Empregando também a trilha sonora para a reconstituição de época por meio de uma agradável seleção musical, Sombras da Noite traz de volta o humor negro do cineasta que tanta falta fez em Alice. Ao invés de imbecilidades como Crepúsculo e seus filhotes, o filme não tenta deturpar a natureza de seu protagonista, que, ao ser libertado, age como um autêntico predador (e a piada envolvendo o romance Love Story e o massacre de um grupo de hippies é um dos melhores momentos do filme).
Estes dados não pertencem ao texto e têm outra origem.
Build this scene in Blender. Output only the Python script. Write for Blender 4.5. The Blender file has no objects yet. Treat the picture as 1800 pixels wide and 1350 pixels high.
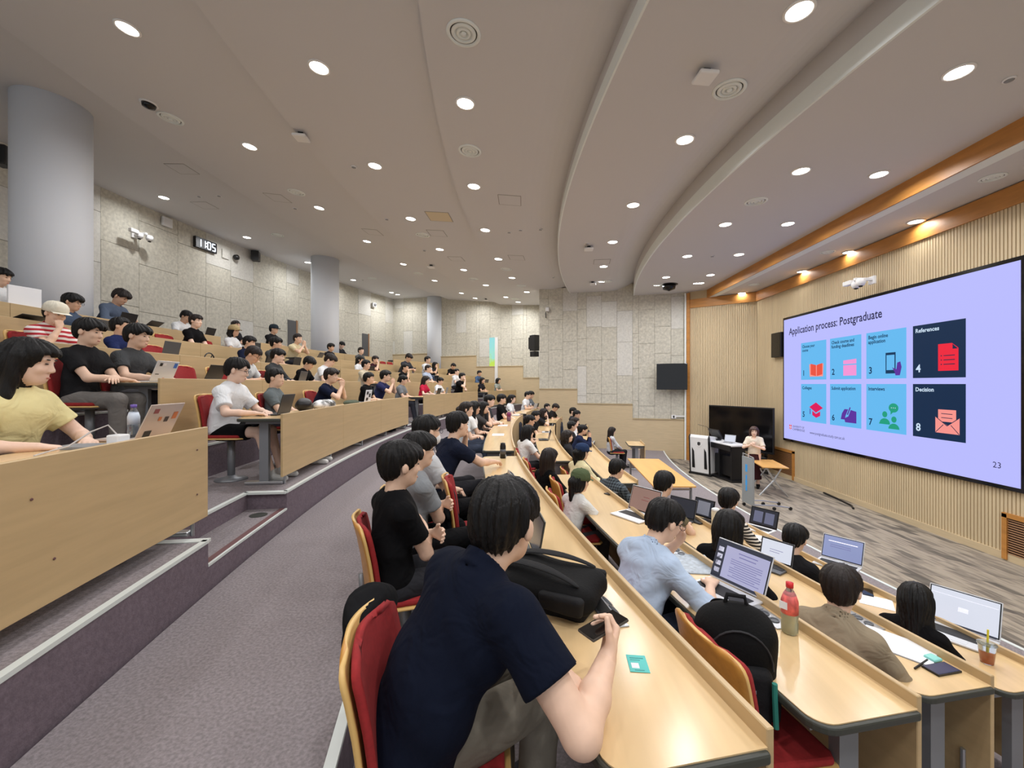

Aproveitando bem as várias tiradas envolvendo o conflito de épocas (“Quinze anos e sem marido?” “Uma mulher doutora!”), Johnny Depp confere carisma a Barnabas, ganhando boas risadas com sua seriedade e com seu modo antiquado e cheio de formalidades de se expressar, o que confere mais graça às interações com sua antagonista.

Conflito entre os personagens de Depp e Green rende algumas risadas. (Crédito: divulgação)

Voltando ao universo de Tim Burton exatos 20 anos depois de viver a sensual Mulher-Gato de Batman – O Retorno, Michelle Pfeiffer confere interesse e autoridade a Elizabeth, mas não tem muitas chances de fazer humor. Por sua vez, Eva Green cria uma vilã divertida que rivaliza com a Mulher-Gato de Pfeiffer no quesito “sensualidade” – e seu “despedaçamento” (ótimo efeito visual, diga-se de passagem) remete de forma apropriada a A Morte Lhe Cai Bem, que também trazia mulheres que recorriam à magia para retardar o envelhecimento. E se o resto do elenco não tem grandes chances de se destacar – Jackie Earle Haley e Helena Bonham Carter são desperdiçados e a ótima Chloë Grace Moretz faz o possível como uma adolescente petulante -, a ponta de Alice Cooper rende sua dose de boas piadas.

Mais problemático, no entanto, é o roteiro de Grahame-Smith, que, no intento de agradar aos fãs da série de TV, investe numa narrativa episódica e pouco fluida, incluindo subtramas dispensáveis cuja justificativa é apenas permitir a inclusão de mais personagens (as figuras vividas por Jonny Lee Miller e Helena Bonham Carter são completamente descartáveis, embora esta tenha alguns poucos bons momentos). Além disso, o roteirista falha em estabelecer as regras que regem a história, jamais explicando, por exemplo, porque algumas vítimas de Barnabas morrem enquanto outras se transformam em vampiros. E se o terceiro ato volta a demonstrar a notória incapacidade de Burton de conduzir um clímax emocionante, igualmente trôpego é o desenvolvimento da personagem de Bella Heathcote: usada para conduzir a narrativa até que Depp volte à cena, o roteiro praticamente a ignora até precisar dela novamente. Finalmente, a revelação sobre Carolyn (Moretz) no terceiro ato carece de pistas ao longo da narrativa, surgindo súbita, forçada e (mais uma vez) desnecessária.

Representando a oitava colaboração entre Tim Burton e Johnny Depp (e a quinta consecutiva), Sombras da Noite é capaz de divertir moderadamente, mas é provável que já terá sido esquecido assim que o diretor anunciar seu próximo projeto. E torçamos para que Frankenweenie – que estreará no final do ano e não contará com Depp – venha como um necessário respiro para essa parceria, que possui talento suficiente para não se limitar a fazer mais do mesmo.